Monday, July 7, 2014

A Story About Donuts

As I was walking down the corridor towards my cubicle this morning, I noticed a catering fellow leaving the area with an empty cart.  The group admin has a tendency to feed us treats at random, so I wandered over to see what had been dropped off to welcome us back to work after the holiday weekend.  As the title indicates: donuts.

These are my favorite kind of doughnut, the old-fashioned style, either plain, or iced with chocolate or maple.


These are the only kinds of doughnuts I actually care about.  There are other kinds I will eat, like cake doughnuts covered with rainbow sprinkles, but the old-fashioned varieties are the only ones that really tempt me.

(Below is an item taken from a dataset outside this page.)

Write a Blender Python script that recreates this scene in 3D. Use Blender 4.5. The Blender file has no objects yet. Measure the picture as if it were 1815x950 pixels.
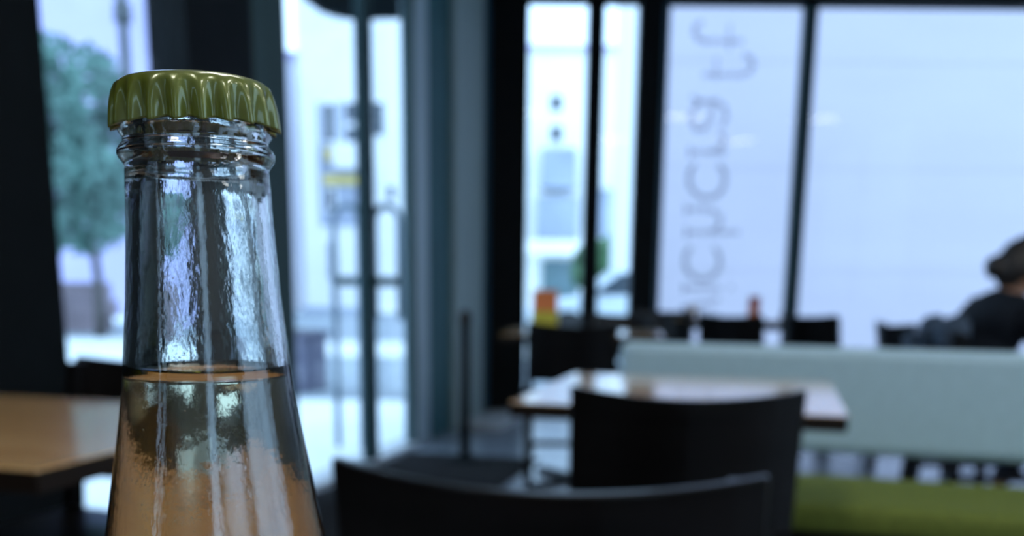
import bpy, bmesh, math, random
from mathutils import Vector, Matrix, noise as mnoise
random.seed(7)
S = bpy.context.scene
C = S.collection
PI = math.pi

# ------------------------------------------------------------------ camera
FPX, PX, PY, H = 1750.0, 907.5, 868.0, 1.0          # focal length and principal point (1815x950 frame), eye height
TH, RO = math.atan(373 / 1750), 0.0114              # tilt down, roll
Fv = Vector((0, math.cos(TH), -math.sin(TH)))
R0, U0 = Vector((1, 0, 0)), Vector((0, math.sin(TH), math.cos(TH)))
Rv = R0 * math.cos(RO) + U0 * math.sin(RO)
Uv = U0 * math.cos(RO) - R0 * math.sin(RO)
CAM = Vector((0, 0, H))
cd = bpy.data.cameras.new('camera')
cam = bpy.data.objects.new('camera', cd); C.objects.link(cam)
m = Matrix((Rv, Uv, -Fv)).transposed().to_4x4(); m.translation = CAM
cam.matrix_world = m
cd.sensor_width = 36; cd.sensor_fit = 'HORIZONTAL'
cd.lens = 36 * FPX / 1815
cd.shift_y = (868 - 475) / 1815
cd.clip_start = 0.01; cd.clip_end = 400
cd.dof.use_dof = True; cd.dof.focus_distance = 0.172; cd.dof.aperture_fstop = 14.0
S.camera = cam

# ------------------------------------------------------------------ sky, exposure
w = bpy.data.worlds.new('overcast_sky'); S.world = w; w.use_nodes = True
wn = w.node_tree.nodes; wl = w.node_tree.links
bg = wn['Background']
tc = wn.new('ShaderNodeTexCoord'); nz = wn.new('ShaderNodeTexNoise'); cr = wn.new('ShaderNodeValToRGB')
nz.inputs['Scale'].default_value = 2.5; nz.inputs['Detail'].default_value = 3
cr.color_ramp.elements[0].position = 0.3; cr.color_ramp.elements[0].color = (0.42, 0.66, 1.0, 1)
cr.color_ramp.elements[1].position = 0.7; cr.color_ramp.elements[1].color = (0.49, 0.72, 1.0, 1)
wl.new(tc.outputs['Generated'], nz.inputs['Vector']); wl.new(nz.outputs['Fac'], cr.inputs['Fac'])
wl.new(cr.outputs['Color'], bg.inputs['Color'])
bg.inputs['Strength'].default_value = 3.3
S.view_settings.view_transform = 'Standard'; S.view_settings.look = 'None'
S.view_settings.exposure = 0.0; S.view_settings.gamma = 1.0; S.view_settings.use_curve_mapping = False
S.cycles.max_bounces = 20; S.cycles.transmission_bounces = 16; S.cycles.transparent_max_bounces = 16
S.cycles.diffuse_bounces = 4; S.cycles.glossy_bounces = 8
S.cycles.use_denoising = True
S.cycles.caustics_refractive = False; S.cycles.caustics_reflective = False

# ------------------------------------------------------------------ measuring helpers
def ray(x, y): return Fv + Rv * ((x - PX) / FPX) - Uv * ((y - PY) / FPX)
def on_z(x, y, z): d = ray(x, y); return CAM + d * ((z - H) / d.z)
def on_Y(x, y, Y): d = ray(x, y); return CAM + d * (Y / d.y)
A0 = on_z(678, 810, 0); A1 = on_z(777, 768, 0)
UA = (A1 - A0).normalized(); NA = Vector((UA.y, -UA.x, 0))      # facade A: along, and towards the room
MA = Matrix((NA, UA, Vector((0, 0, 1)))).transposed().to_4x4(); MA.translation = A0
RA = math.atan2(NA.y, NA.x)                                     # room axis: NA is the room's x direction (about -15.5 deg)

# ------------------------------------------------------------------ materials
def mat(name, col, rough=0.5, metal=0.0, var=0.12, scale=8.0, bump=0.0, coat=0.0, spec=0.5, stretch=None, emit=0.0):
    mt = bpy.data.materials.new(name); mt.use_nodes = True
    n = mt.node_tree.nodes; l = mt.node_tree.links; p = n['Principled BSDF']
    p.inputs['Roughness'].default_value = rough; p.inputs['Metallic'].default_value = metal
    p.inputs['Specular IOR Level'].default_value = spec
    p.inputs['Coat Weight'].default_value = coat; p.inputs['Coat Roughness'].default_value = 0.06
    t = n.new('ShaderNodeTexCoord'); mp = n.new('ShaderNodeMapping'); no = n.new('ShaderNodeTexNoise')
    if stretch: mp.inputs['Scale'].default_value = stretch
    no.inputs['Scale'].default_value = scale; no.inputs['Detail'].default_value = 5
    l.new(t.outputs['Object'], mp.inputs['Vector']); l.new(mp.outputs['Vector'], no.inputs['Vector'])
    r = n.new('ShaderNodeValToRGB')
    lo = tuple(max(0, c * (1 - var)) for c in col) + (1,); hi = tuple(c * (1 + var) for c in col) + (1,)
    r.color_ramp.elements[0].position = 0.3; r.color_ramp.elements[0].color = lo
    r.color_ramp.elements[1].position = 0.7; r.color_ramp.elements[1].color = hi
    l.new(no.outputs['Fac'], r.inputs['Fac']); l.new(r.outputs['Color'], p.inputs['Base Color'])
    if bump:
        b = n.new('ShaderNodeBump'); b.inputs['Strength'].default_value = bump; b.inputs['Distance'].default_value = 0.01
        l.new(no.outputs['Fac'], b.inputs['Height']); l.new(b.outputs['Normal'], p.inputs['Normal'])
    if emit:
        p.inputs['Emission Color'].default_value = (1.0, 0.97, 0.93, 1); p.inputs['Emission Strength'].default_value = emit
    return mt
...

I ate doughnuts a lot when I was a child.  They were a popular weekend treat in my house, and they were a cheap breakfast occasionally during the week.  In other news, I was a fat child.  (My sister also ate donuts, and she was a skinny child.  Every body is different.)  I feel as though if I were to eat doughnuts frequently nowadays, I would backslide into a world of processed junk food, full of sugar, white flour, trans fats, and a lack of anything resembling an essential vitamin or mineral.

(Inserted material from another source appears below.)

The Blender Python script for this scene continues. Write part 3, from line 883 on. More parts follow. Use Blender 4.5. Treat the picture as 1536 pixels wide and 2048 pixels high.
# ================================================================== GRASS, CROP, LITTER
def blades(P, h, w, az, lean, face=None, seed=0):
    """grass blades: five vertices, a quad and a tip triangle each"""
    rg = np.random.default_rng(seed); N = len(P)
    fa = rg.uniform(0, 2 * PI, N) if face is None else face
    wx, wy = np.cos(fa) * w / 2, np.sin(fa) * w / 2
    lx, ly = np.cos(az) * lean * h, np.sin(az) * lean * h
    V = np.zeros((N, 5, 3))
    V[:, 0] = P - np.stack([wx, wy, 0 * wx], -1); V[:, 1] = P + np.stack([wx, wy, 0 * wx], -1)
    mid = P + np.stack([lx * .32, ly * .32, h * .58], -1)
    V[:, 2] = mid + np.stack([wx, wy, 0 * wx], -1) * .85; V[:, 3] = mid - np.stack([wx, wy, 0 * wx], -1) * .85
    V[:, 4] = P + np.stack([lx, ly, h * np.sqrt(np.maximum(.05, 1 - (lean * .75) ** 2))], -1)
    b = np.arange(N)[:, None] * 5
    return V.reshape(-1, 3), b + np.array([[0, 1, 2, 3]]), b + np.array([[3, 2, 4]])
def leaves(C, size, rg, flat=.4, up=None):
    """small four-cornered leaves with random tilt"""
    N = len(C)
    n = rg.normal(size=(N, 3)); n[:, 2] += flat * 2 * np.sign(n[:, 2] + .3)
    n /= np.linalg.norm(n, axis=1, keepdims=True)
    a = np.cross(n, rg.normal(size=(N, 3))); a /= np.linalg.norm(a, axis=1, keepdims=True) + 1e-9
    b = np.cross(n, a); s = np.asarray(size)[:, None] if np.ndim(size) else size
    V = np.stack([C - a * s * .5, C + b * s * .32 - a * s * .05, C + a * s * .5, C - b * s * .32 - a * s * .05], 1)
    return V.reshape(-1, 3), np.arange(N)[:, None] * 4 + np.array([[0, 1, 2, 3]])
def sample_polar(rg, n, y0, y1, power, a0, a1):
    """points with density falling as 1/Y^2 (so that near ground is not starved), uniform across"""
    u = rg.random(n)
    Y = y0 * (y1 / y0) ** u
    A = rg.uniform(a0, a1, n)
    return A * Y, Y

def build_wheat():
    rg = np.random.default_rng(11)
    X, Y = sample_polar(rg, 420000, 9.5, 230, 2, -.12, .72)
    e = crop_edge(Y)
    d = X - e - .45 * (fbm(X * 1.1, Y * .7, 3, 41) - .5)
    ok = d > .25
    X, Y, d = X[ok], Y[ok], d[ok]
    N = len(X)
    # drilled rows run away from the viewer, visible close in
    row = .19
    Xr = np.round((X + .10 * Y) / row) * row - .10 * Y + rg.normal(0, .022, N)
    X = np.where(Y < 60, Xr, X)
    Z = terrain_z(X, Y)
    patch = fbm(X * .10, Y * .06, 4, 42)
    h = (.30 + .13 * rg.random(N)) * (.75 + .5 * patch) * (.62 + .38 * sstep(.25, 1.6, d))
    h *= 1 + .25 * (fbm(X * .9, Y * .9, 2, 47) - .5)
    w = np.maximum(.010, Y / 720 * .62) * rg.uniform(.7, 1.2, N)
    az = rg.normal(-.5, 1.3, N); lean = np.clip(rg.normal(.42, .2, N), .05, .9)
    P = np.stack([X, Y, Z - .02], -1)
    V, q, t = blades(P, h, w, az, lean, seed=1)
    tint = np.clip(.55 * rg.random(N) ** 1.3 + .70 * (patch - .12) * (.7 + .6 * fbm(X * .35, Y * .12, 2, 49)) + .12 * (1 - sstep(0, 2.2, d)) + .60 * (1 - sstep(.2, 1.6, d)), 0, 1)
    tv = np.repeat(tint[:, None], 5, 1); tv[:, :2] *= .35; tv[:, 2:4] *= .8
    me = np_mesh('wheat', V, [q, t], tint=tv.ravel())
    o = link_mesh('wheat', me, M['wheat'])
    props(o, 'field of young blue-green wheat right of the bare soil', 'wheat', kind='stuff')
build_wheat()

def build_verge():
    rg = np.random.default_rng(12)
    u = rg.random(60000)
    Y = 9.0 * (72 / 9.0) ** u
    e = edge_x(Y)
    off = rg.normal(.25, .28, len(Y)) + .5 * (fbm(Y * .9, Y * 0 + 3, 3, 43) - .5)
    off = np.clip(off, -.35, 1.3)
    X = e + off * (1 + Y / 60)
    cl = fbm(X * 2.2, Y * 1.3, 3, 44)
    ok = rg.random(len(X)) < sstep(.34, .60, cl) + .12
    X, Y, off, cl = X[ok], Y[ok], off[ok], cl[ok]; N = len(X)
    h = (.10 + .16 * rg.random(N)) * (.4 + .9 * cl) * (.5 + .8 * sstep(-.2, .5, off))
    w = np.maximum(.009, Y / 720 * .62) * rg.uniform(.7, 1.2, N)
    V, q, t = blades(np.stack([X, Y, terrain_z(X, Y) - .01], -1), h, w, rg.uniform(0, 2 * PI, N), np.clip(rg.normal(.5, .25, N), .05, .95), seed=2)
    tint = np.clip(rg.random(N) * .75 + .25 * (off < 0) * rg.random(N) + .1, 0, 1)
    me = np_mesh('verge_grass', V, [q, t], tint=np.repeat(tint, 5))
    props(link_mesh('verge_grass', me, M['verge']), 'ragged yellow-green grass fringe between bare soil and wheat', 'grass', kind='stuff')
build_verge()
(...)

However, a great way to make something more tempting is to make it forbidden, thus I am totally allowed to eat a doughnut if I want one.  Or half of one.  I personally feel that they have no nutritional value whatsoever, therefore I would never try to make a meal out of them, but treats are fine.

The doughnuts available this morning looked similar to the ones from...ugh...Krispy Kreme: poofy and covered in too-sweet frosting.  Even though I am receptive to the lure of highly-palatable foods (mmm...fried and sweet), these were not exactly what I wanted, so they were not tempting in the least.  I instead enjoyed my breakfast of buttered toast, hard-boiled eggs, apricots, and tea.  Instead of feeling deprived, it was quite the opposite: feeling that I was eating intuitively.